__REQUIRED WORK__: Copy out the listing in full, exactly as written, but not its pictures.
::::::
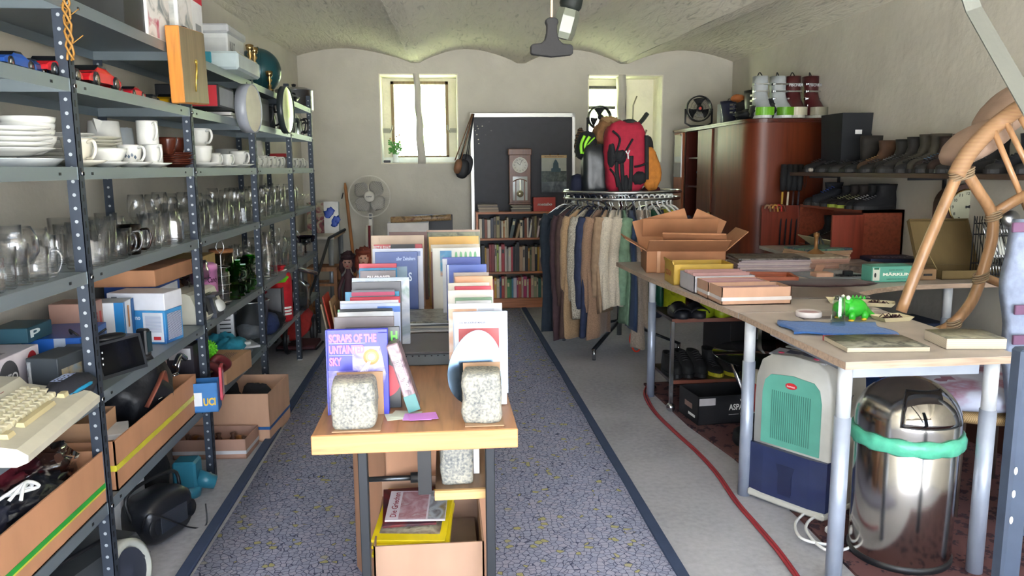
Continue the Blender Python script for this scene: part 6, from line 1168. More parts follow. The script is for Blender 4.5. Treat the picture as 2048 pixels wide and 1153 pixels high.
def sup(n, n2=None): return lambda d: (abs(d.x) ** n + abs(d.y) ** n + abs(d.z) ** n) ** (-1 / n)
def blob(name, label, cat, xl, xr, yt, yb, Y, dep, mt_, n=3.2, tilt=0, seed=0, amp=.05, fr=3.):
    a = at(xl, (yt + yb) / 2, Y=Y); b = at(xr, (yt + yb) / 2, Y=Y); t = at((xl + xr) / 2, yt, Y=Y); u = at((xl + xr) / 2, yb, Y=Y); f1 = sup(n); f2 = lump(seed + 1, amp, fr)
    m = MB(); m.sph((0, 0, 0), ((b.x - a.x) / 2, dep / 2, (t.z - u.z) / 2), 30, 20, lambda d: f1(d) * f2(d) * .97)
    o = build(name, m, mt_, loc=((a.x + b.x) / 2, Y, (t.z + u.z) / 2), rot=(0, R(tilt), 0)); return tag(o, label, cat), (b.x - a.x) / 2, (t.z - u.z) / 2
redm = mat('#a01a34', .7, kind='cloth'); blk_f = mat('#15171b', .6, kind='cloth')
blob('black_holdall', 'tall black shiny bag left of the red backpack on the clothes rack', 'bag', 1163, 1216, 288, 397, 5.85, .16, mat('#1c2023', .35, kind='leather'), 5)
blob('navy_bag', 'dark navy bag hanging lowest at the left above the rail', 'bag', 1138, 1172, 348, 402, 5.95, .16, mat('#141a34', .8, kind='cloth'), 2.6)
blob('silver_bag', 'crinkled dark silver bag squeezed behind the black holdall', 'bag', 1196, 1222, 290, 390, 5.98, .1, mat('#5c6266', .25, .4, kind='cloth', r=.3), 4, 0, 3, .2, 6)
bp, hx, hz = blob('backpack', 'large red and black hiking backpack on top of the clothes rack', 'backpack', 1207, 1290, 243, 388, 5.78, .24, redm, 4.5, 0, 6, .07, 3)
def strap_on(par, pts, w_, mt_, nm='strap', y=-.125): m = MB(); m.tube(smooth([(x * hx, y, z * hz) for x, z in pts], 5), w_, 6, flat=.5); build(nm, m, mt_, par)
for pts in ([(-.75, .72), (-.4, .5), (-.6, .1)], [(.2, .5), (-.1, .2), (-.3, 0), (-.6, -.1)], [(.15, .05), (.15, -.4), (.1, -.9)], [(-.55, -.1), (-.5, -.5), (-.3, -.95)], [(.3, -.25), (.6, -.22), (.9, -.15)], [(-.85, -.3), (-.6, -.5), (-.5, -.8)], [(.85, .6), (.88, 0), (.9, -.6)], [(-.3, -.15), (-.25, -.55), (-.2, -.9)]): strap_on(bp, pts, .016, blk_f)
for i, (x, z, rx, rz_, nm) in enumerate(((-.35, .02, .32, .22, 'hip_pad'), (.55, -.55, .36, .2, 'front_pocket'), (-.1, -.75, .2, .3, 'lower_pocket'), (-.75, .05, .2, .35, 'side_pocket'))):
    m = MB(); m.sph((x * hx, -.10, z * hz), (rx * hx, .04, rz_ * hz), 18, 12, lump(i + 3, .12)); build(nm, m, blk_f, bp)
m = MB(); m.tube([(-.15 * hx, -.148, .18 * hz), (-.05 * hx, -.15, .08 * hz), (.02 * hx, -.15, .2 * hz)], .006, 5); m.tube([(-.05 * hx, -.15, .08 * hz), (-.03 * hx, -.15, -.04 * hz)], .006, 5); build('emblem', m, WHT, bp)
ob, hx, hz = blob('orange_bag', 'orange cloth shoulder bag hanging right of the red backpack', 'bag', 1276, 1320, 292, 380, 5.8, .12, mat('#b8742a', .8, kind='cloth'), 2.6, -12, 8, .08)
m = MB(); m.tube(smooth([(-.6 * hx, -.02, hz * .8), (-1.0 * hx, 0, hz * 1.4), (-1.25 * hx, .02, hz * 1.75), (-.9 * hx, .03, hz * 1.5), (.2 * hx, .0, hz * .85)]), .008, 6); build('strap', m, mat('#c08038', .7), ob)
blob('dark_red_bag', 'dark red bag peeking out below the orange bag', 'bag', 1284, 1320, 372, 392, 5.95, .1, mat('#4c1420', .8, kind='cloth'), 3)
blob('black_bag_behind', 'black bag behind the orange bag strap', 'bag', 1280, 1306, 272, 340, 5.98, .1, blk_f, 3)
blob('tan_coat', 'tan coat with dark fur trim piled behind the black holdall', 'coat', 1188, 1242, 236, 300, 6.0, .2, mat('#8a6440', .8, kind='cloth'), 2.3, 20, 4, .15)
blob('fur_trim', 'light brown furry collar on the very top of the pile', 'fur', 1203, 1240, 234, 250, 5.97, .1, mat('#a08058', .9, kind='cloth'), 2.2, 8, 5, .3, 9)
hb_, hx, hz = blob('neon_rucksack', 'black rucksack with neon green straps at the left of the pile', 'backpack', 1152, 1192, 262, 322, 5.9, .16, blk_f, 2.8, 10, 7)
for pts in ([(-.5, .6), (-.7, 0), (-.5, -.6)], [(.0, .6), (-.3, -.0), (.1, -.6)], [(.5, .6), (.0, .1), (-.35, -.6)]): strap_on(hb_, pts, .012, mat('#86d020', .5), 'neon_strap', -.085)
blob('fur_bag', 'striped brown fur roll at the far left of the pile', 'bag', 1150, 1168, 258, 312, 6.02, .14, mat('#6a4c34', .9, kind='stripes', freq=16, c2=lin('#2c2420')), 2.4, 5, 9, .2, 5)
blob('felt_hat', 'dark blue-black domed cap above the red backpack', 'hat', 1206, 1262, 248, 300, 5.86, .2, mat('#20232c', .9), 2.0, 0, 2, .04)
o, hx, hz = blob('peaked_cap', 'dark green-grey peaked cap with upturned brim on top of the pile', 'cap', 1240, 1276, 238, 262, 5.84, .16, mat('#2a3230', .8), 2.1)
m = MB(); m.grid(lambda u, v: (hx * (.2 + 1.7 * v), (u - .5) * .16, -hz * .3 + .075 * v * v + .03 * v - .02 * (2 * u - 1) ** 2), 8, 6); build('brim', m, mat('#2c3633', .7), o, thick=.005)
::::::
__SOLUTION TO THE EXERCISE__:
Continue the Blender Python script for this scene: part 6, from line 1168. More parts follow. The script is for Blender 4.5. Treat the picture as 2048 pixels wide and 1153 pixels high.
def sup(n, n2=None): return lambda d: (abs(d.x) ** n + abs(d.y) ** n + abs(d.z) ** n) ** (-1 / n)
def blob(name, label, cat, xl, xr, yt, yb, Y, dep, mt_, n=3.2, tilt=0, seed=0, amp=.05, fr=3.):
    a = at(xl, (yt + yb) / 2, Y=Y); b = at(xr, (yt + yb) / 2, Y=Y); t = at((xl + xr) / 2, yt, Y=Y); u = at((xl + xr) / 2, yb, Y=Y); f1 = sup(n); f2 = lump(seed + 1, amp, fr)
    m = MB(); m.sph((0, 0, 0), ((b.x - a.x) / 2, dep / 2, (t.z - u.z) / 2), 30, 20, lambda d: f1(d) * f2(d) * .97)
    o = build(name, m, mt_, loc=((a.x + b.x) / 2, Y, (t.z + u.z) / 2), rot=(0, R(tilt), 0)); return tag(o, label, cat), (b.x - a.x) / 2, (t.z - u.z) / 2
redm = mat('#a01a34', .7, kind='cloth'); blk_f = mat('#15171b', .6, kind='cloth')
blob('black_holdall', 'tall black shiny bag left of the red backpack on the clothes rack', 'bag', 1163, 1216, 288, 397, 5.85, .16, mat('#1c2023', .35, kind='leather'), 5)
blob('navy_bag', 'dark navy bag hanging lowest at the left above the rail', 'bag', 1138, 1172, 348, 402, 5.95, .16, mat('#141a34', .8, kind='cloth'), 2.6)
blob('silver_bag', 'crinkled dark silver bag squeezed behind the black holdall', 'bag', 1196, 1222, 290, 390, 5.98, .1, mat('#5c6266', .25, .4, kind='cloth', r=.3), 4, 0, 3, .2, 6)
bp, hx, hz = blob('backpack', 'large red and black hiking backpack on top of the clothes rack', 'backpack', 1207, 1290, 243, 388, 5.78, .24, redm, 4.5, 0, 6, .07, 3)
def strap_on(par, pts, w_, mt_, nm='strap', y=-.125): m = MB(); m.tube(smooth([(x * hx, y, z * hz) for x, z in pts], 5), w_, 6, flat=.5); build(nm, m, mt_, par)
for pts in ([(-.75, .72), (-.4, .5), (-.6, .1)], [(.2, .5), (-.1, .2), (-.3, 0), (-.6, -.1)], [(.15, .05), (.15, -.4), (.1, -.9)], [(-.55, -.1), (-.5, -.5), (-.3, -.95)], [(.3, -.25), (.6, -.22), (.9, -.15)], [(-.85, -.3), (-.6, -.5), (-.5, -.8)], [(.85, .6), (.88, 0), (.9, -.6)], [(-.3, -.15), (-.25, -.55), (-.2, -.9)]): strap_on(bp, pts, .016, blk_f)
for i, (x, z, rx, rz_, nm) in enumerate(((-.35, .02, .32, .22, 'hip_pad'), (.55, -.55, .36, .2, 'front_pocket'), (-.1, -.75, .2, .3, 'lower_pocket'), (-.75, .05, .2, .35, 'side_pocket'))):
    m = MB(); m.sph((x * hx, -.10, z * hz), (rx * hx, .04, rz_ * hz), 18, 12, lump(i + 3, .12)); build(nm, m, blk_f, bp)
m = MB(); m.tube([(-.15 * hx, -.148, .18 * hz), (-.05 * hx, -.15, .08 * hz), (.02 * hx, -.15, .2 * hz)], .006, 5); m.tube([(-.05 * hx, -.15, .08 * hz), (-.03 * hx, -.15, -.04 * hz)], .006, 5); build('emblem', m, WHT, bp)
ob, hx, hz = blob('orange_bag', 'orange cloth shoulder bag hanging right of the red backpack', 'bag', 1276, 1320, 292, 380, 5.8, .12, mat('#b8742a', .8, kind='cloth'), 2.6, -12, 8, .08)
m = MB(); m.tube(smooth([(-.6 * hx, -.02, hz * .8), (-1.0 * hx, 0, hz * 1.4), (-1.25 * hx, .02, hz * 1.75), (-.9 * hx, .03, hz * 1.5), (.2 * hx, .0, hz * .85)]), .008, 6); build('strap', m, mat('#c08038', .7), ob)
blob('dark_red_bag', 'dark red bag peeking out below the orange bag', 'bag', 1284, 1320, 372, 392, 5.95, .1, mat('#4c1420', .8, kind='cloth'), 3)
blob('black_bag_behind', 'black bag behind the orange bag strap', 'bag', 1280, 1306, 272, 340, 5.98, .1, blk_f, 3)
blob('tan_coat', 'tan coat with dark fur trim piled behind the black holdall', 'coat', 1188, 1242, 236, 300, 6.0, .2, mat('#8a6440', .8, kind='cloth'), 2.3, 20, 4, .15)
blob('fur_trim', 'light brown furry collar on the very top of the pile', 'fur', 1203, 1240, 234, 250, 5.97, .1, mat('#a08058', .9, kind='cloth'), 2.2, 8, 5, .3, 9)
hb_, hx, hz = blob('neon_rucksack', 'black rucksack with neon green straps at the left of the pile', 'backpack', 1152, 1192, 262, 322, 5.9, .16, blk_f, 2.8, 10, 7)
for pts in ([(-.5, .6), (-.7, 0), (-.5, -.6)], [(.0, .6), (-.3, -.0), (.1, -.6)], [(.5, .6), (.0, .1), (-.35, -.6)]): strap_on(hb_, pts, .012, mat('#86d020', .5), 'neon_strap', -.085)
blob('fur_bag', 'striped brown fur roll at the far left of the pile', 'bag', 1150, 1168, 258, 312, 6.02, .14, mat('#6a4c34', .9, kind='stripes', freq=16, c2=lin('#2c2420')), 2.4, 5, 9, .2, 5)
blob('felt_hat', 'dark blue-black domed cap above the red backpack', 'hat', 1206, 1262, 248, 300, 5.86, .2, mat('#20232c', .9), 2.0, 0, 2, .04)
o, hx, hz = blob('peaked_cap', 'dark green-grey peaked cap with upturned brim on top of the pile', 'cap', 1240, 1276, 238, 262, 5.84, .16, mat('#2a3230', .8), 2.1)
m = MB(); m.grid(lambda u, v: (hx * (.2 + 1.7 * v), (u - .5) * .16, -hz * .3 + .075 * v * v + .03 * v - .02 * (2 * u - 1) ** 2), 8, 6); build('brim', m, mat('#2c3633', .7), o, thick=.005)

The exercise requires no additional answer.